** Start Recorded information **

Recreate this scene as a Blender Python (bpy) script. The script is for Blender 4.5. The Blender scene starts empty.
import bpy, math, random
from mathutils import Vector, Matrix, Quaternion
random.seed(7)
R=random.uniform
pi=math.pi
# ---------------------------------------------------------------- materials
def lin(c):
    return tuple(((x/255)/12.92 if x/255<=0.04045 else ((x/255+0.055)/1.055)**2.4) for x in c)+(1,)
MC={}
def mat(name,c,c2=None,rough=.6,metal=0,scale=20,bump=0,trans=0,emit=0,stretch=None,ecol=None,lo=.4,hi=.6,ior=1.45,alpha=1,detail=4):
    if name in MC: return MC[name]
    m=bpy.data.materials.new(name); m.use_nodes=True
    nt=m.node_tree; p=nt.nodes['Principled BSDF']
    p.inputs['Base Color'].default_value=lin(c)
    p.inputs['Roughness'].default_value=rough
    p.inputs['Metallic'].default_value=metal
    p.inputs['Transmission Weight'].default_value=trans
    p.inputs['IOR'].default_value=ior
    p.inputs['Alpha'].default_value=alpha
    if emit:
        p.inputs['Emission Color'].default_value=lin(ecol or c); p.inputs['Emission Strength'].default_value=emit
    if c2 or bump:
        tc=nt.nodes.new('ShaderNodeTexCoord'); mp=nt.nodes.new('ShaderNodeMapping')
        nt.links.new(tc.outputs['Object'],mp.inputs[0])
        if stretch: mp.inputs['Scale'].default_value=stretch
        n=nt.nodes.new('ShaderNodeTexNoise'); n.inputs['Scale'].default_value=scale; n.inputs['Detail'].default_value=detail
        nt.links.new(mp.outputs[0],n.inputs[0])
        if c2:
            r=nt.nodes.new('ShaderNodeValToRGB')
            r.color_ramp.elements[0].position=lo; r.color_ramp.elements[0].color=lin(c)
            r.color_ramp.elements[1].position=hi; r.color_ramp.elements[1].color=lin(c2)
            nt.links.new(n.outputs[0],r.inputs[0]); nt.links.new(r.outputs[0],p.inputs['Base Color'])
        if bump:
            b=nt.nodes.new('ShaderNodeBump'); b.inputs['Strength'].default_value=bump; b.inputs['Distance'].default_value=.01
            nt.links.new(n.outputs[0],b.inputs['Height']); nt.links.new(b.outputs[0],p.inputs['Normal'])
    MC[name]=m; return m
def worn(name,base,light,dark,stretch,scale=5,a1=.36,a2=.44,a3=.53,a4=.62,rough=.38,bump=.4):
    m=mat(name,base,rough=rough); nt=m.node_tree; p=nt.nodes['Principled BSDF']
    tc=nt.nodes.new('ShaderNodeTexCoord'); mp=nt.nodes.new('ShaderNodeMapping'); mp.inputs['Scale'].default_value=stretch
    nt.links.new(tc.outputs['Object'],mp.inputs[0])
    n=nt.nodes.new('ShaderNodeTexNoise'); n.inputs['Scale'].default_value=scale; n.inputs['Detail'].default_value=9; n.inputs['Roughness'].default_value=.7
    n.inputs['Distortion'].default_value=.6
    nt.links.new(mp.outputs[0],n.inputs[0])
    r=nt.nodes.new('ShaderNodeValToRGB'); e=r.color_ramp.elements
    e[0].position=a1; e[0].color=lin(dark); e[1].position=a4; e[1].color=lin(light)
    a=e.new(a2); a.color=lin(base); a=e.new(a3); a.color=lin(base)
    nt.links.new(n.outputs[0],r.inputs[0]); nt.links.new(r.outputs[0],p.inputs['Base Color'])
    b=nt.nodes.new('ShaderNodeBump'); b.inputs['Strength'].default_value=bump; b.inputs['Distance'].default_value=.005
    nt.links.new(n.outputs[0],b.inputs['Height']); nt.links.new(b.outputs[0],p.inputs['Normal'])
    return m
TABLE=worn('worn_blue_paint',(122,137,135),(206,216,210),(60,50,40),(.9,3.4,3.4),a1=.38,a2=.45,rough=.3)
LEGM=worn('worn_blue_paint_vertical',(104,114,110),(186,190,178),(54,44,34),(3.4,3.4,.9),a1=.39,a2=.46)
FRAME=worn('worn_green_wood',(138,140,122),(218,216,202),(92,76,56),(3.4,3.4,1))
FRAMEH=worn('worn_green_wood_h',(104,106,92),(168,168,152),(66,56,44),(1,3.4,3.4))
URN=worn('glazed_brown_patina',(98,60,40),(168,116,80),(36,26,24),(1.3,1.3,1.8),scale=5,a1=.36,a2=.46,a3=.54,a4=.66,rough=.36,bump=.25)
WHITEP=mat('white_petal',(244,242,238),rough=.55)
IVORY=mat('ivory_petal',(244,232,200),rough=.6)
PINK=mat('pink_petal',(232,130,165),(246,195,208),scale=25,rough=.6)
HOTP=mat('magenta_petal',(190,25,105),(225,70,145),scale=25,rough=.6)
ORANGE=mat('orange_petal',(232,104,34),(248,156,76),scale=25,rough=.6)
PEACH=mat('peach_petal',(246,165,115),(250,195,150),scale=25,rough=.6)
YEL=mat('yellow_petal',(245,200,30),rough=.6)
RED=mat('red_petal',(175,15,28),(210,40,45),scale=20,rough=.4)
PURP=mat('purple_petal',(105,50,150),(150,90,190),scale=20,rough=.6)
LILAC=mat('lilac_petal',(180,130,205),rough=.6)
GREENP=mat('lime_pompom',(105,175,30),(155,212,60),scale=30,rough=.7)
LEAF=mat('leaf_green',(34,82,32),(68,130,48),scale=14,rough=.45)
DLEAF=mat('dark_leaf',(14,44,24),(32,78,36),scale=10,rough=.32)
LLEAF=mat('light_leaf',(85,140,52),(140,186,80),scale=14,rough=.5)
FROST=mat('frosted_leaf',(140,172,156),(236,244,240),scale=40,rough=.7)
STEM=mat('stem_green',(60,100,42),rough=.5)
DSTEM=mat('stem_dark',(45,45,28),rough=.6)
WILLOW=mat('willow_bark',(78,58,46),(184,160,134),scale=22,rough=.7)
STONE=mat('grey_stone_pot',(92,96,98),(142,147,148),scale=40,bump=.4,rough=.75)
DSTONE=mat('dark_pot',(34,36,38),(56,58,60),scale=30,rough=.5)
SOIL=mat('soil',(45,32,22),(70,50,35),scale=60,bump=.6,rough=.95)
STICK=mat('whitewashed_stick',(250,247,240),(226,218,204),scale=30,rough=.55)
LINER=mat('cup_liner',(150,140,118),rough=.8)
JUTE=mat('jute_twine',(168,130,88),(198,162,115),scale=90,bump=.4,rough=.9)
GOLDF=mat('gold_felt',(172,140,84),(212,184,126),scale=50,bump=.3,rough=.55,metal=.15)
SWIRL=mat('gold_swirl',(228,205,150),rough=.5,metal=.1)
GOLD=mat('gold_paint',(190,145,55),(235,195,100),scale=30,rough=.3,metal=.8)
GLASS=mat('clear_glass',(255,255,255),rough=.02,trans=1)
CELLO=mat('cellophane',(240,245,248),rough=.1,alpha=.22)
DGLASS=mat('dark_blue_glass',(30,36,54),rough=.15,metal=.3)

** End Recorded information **

Brief: Go back to the listing above and please repeat it exactly.

Exercise solution:
Recreate this scene as a Blender Python (bpy) script. The script is for Blender 4.5. The Blender scene starts empty.
import bpy, math, random
from mathutils import Vector, Matrix, Quaternion
random.seed(7)
R=random.uniform
pi=math.pi
# ---------------------------------------------------------------- materials
def lin(c):
    return tuple(((x/255)/12.92 if x/255<=0.04045 else ((x/255+0.055)/1.055)**2.4) for x in c)+(1,)
MC={}
def mat(name,c,c2=None,rough=.6,metal=0,scale=20,bump=0,trans=0,emit=0,stretch=None,ecol=None,lo=.4,hi=.6,ior=1.45,alpha=1,detail=4):
    if name in MC: return MC[name]
    m=bpy.data.materials.new(name); m.use_nodes=True
    nt=m.node_tree; p=nt.nodes['Principled BSDF']
    p.inputs['Base Color'].default_value=lin(c)
    p.inputs['Roughness'].default_value=rough
    p.inputs['Metallic'].default_value=metal
    p.inputs['Transmission Weight'].default_value=trans
    p.inputs['IOR'].default_value=ior
    p.inputs['Alpha'].default_value=alpha
    if emit:
        p.inputs['Emission Color'].default_value=lin(ecol or c); p.inputs['Emission Strength'].default_value=emit
    if c2 or bump:
        tc=nt.nodes.new('ShaderNodeTexCoord'); mp=nt.nodes.new('ShaderNodeMapping')
        nt.links.new(tc.outputs['Object'],mp.inputs[0])
        if stretch: mp.inputs['Scale'].default_value=stretch
        n=nt.nodes.new('ShaderNodeTexNoise'); n.inputs['Scale'].default_value=scale; n.inputs['Detail'].default_value=detail
        nt.links.new(mp.outputs[0],n.inputs[0])
        if c2:
            r=nt.nodes.new('ShaderNodeValToRGB')
            r.color_ramp.elements[0].position=lo; r.color_ramp.elements[0].color=lin(c)
            r.color_ramp.elements[1].position=hi; r.color_ramp.elements[1].color=lin(c2)
            nt.links.new(n.outputs[0],r.inputs[0]); nt.links.new(r.outputs[0],p.inputs['Base Color'])
        if bump:
            b=nt.nodes.new('ShaderNodeBump'); b.inputs['Strength'].default_value=bump; b.inputs['Distance'].default_value=.01
            nt.links.new(n.outputs[0],b.inputs['Height']); nt.links.new(b.outputs[0],p.inputs['Normal'])
    MC[name]=m; return m
def worn(name,base,light,dark,stretch,scale=5,a1=.36,a2=.44,a3=.53,a4=.62,rough=.38,bump=.4):
    m=mat(name,base,rough=rough); nt=m.node_tree; p=nt.nodes['Principled BSDF']
    tc=nt.nodes.new('ShaderNodeTexCoord'); mp=nt.nodes.new('ShaderNodeMapping'); mp.inputs['Scale'].default_value=stretch
    nt.links.new(tc.outputs['Object'],mp.inputs[0])
    n=nt.nodes.new('ShaderNodeTexNoise'); n.inputs['Scale'].default_value=scale; n.inputs['Detail'].default_value=9; n.inputs['Roughness'].default_value=.7
    n.inputs['Distortion'].default_value=.6
    nt.links.new(mp.outputs[0],n.inputs[0])
    r=nt.nodes.new('ShaderNodeValToRGB'); e=r.color_ramp.elements
    e[0].position=a1; e[0].color=lin(dark); e[1].position=a4; e[1].color=lin(light)
    a=e.new(a2); a.color=lin(base); a=e.new(a3); a.color=lin(base)
    nt.links.new(n.outputs[0],r.inputs[0]); nt.links.new(r.outputs[0],p.inputs['Base Color'])
    b=nt.nodes.new('ShaderNodeBump'); b.inputs['Strength'].default_value=bump; b.inputs['Distance'].default_value=.005
    nt.links.new(n.outputs[0],b.inputs['Height']); nt.links.new(b.outputs[0],p.inputs['Normal'])
    return m
TABLE=worn('worn_blue_paint',(122,137,135),(206,216,210),(60,50,40),(.9,3.4,3.4),a1=.38,a2=.45,rough=.3)
LEGM=worn('worn_blue_paint_vertical',(104,114,110),(186,190,178),(54,44,34),(3.4,3.4,.9),a1=.39,a2=.46)
FRAME=worn('worn_green_wood',(138,140,122),(218,216,202),(92,76,56),(3.4,3.4,1))
FRAMEH=worn('worn_green_wood_h',(104,106,92),(168,168,152),(66,56,44),(1,3.4,3.4))
URN=worn('glazed_brown_patina',(98,60,40),(168,116,80),(36,26,24),(1.3,1.3,1.8),scale=5,a1=.36,a2=.46,a3=.54,a4=.66,rough=.36,bump=.25)
WHITEP=mat('white_petal',(244,242,238),rough=.55)
IVORY=mat('ivory_petal',(244,232,200),rough=.6)
PINK=mat('pink_petal',(232,130,165),(246,195,208),scale=25,rough=.6)
HOTP=mat('magenta_petal',(190,25,105),(225,70,145),scale=25,rough=.6)
ORANGE=mat('orange_petal',(232,104,34),(248,156,76),scale=25,rough=.6)
PEACH=mat('peach_petal',(246,165,115),(250,195,150),scale=25,rough=.6)
YEL=mat('yellow_petal',(245,200,30),rough=.6)
RED=mat('red_petal',(175,15,28),(210,40,45),scale=20,rough=.4)
PURP=mat('purple_petal',(105,50,150),(150,90,190),scale=20,rough=.6)
LILAC=mat('lilac_petal',(180,130,205),rough=.6)
GREENP=mat('lime_pompom',(105,175,30),(155,212,60),scale=30,rough=.7)
LEAF=mat('leaf_green',(34,82,32),(68,130,48),scale=14,rough=.45)
DLEAF=mat('dark_leaf',(14,44,24),(32,78,36),scale=10,rough=.32)
LLEAF=mat('light_leaf',(85,140,52),(140,186,80),scale=14,rough=.5)
FROST=mat('frosted_leaf',(140,172,156),(236,244,240),scale=40,rough=.7)
STEM=mat('stem_green',(60,100,42),rough=.5)
DSTEM=mat('stem_dark',(45,45,28),rough=.6)
WILLOW=mat('willow_bark',(78,58,46),(184,160,134),scale=22,rough=.7)
STONE=mat('grey_stone_pot',(92,96,98),(142,147,148),scale=40,bump=.4,rough=.75)
DSTONE=mat('dark_pot',(34,36,38),(56,58,60),scale=30,rough=.5)
SOIL=mat('soil',(45,32,22),(70,50,35),scale=60,bump=.6,rough=.95)
STICK=mat('whitewashed_stick',(250,247,240),(226,218,204),scale=30,rough=.55)
LINER=mat('cup_liner',(150,140,118),rough=.8)
JUTE=mat('jute_twine',(168,130,88),(198,162,115),scale=90,bump=.4,rough=.9)
GOLDF=mat('gold_felt',(172,140,84),(212,184,126),scale=50,bump=.3,rough=.55,metal=.15)
SWIRL=mat('gold_swirl',(228,205,150),rough=.5,metal=.1)
GOLD=mat('gold_paint',(190,145,55),(235,195,100),scale=30,rough=.3,metal=.8)
GLASS=mat('clear_glass',(255,255,255),rough=.02,trans=1)
CELLO=mat('cellophane',(240,245,248),rough=.1,alpha=.22)
DGLASS=mat('dark_blue_glass',(30,36,54),rough=.15,metal=.3)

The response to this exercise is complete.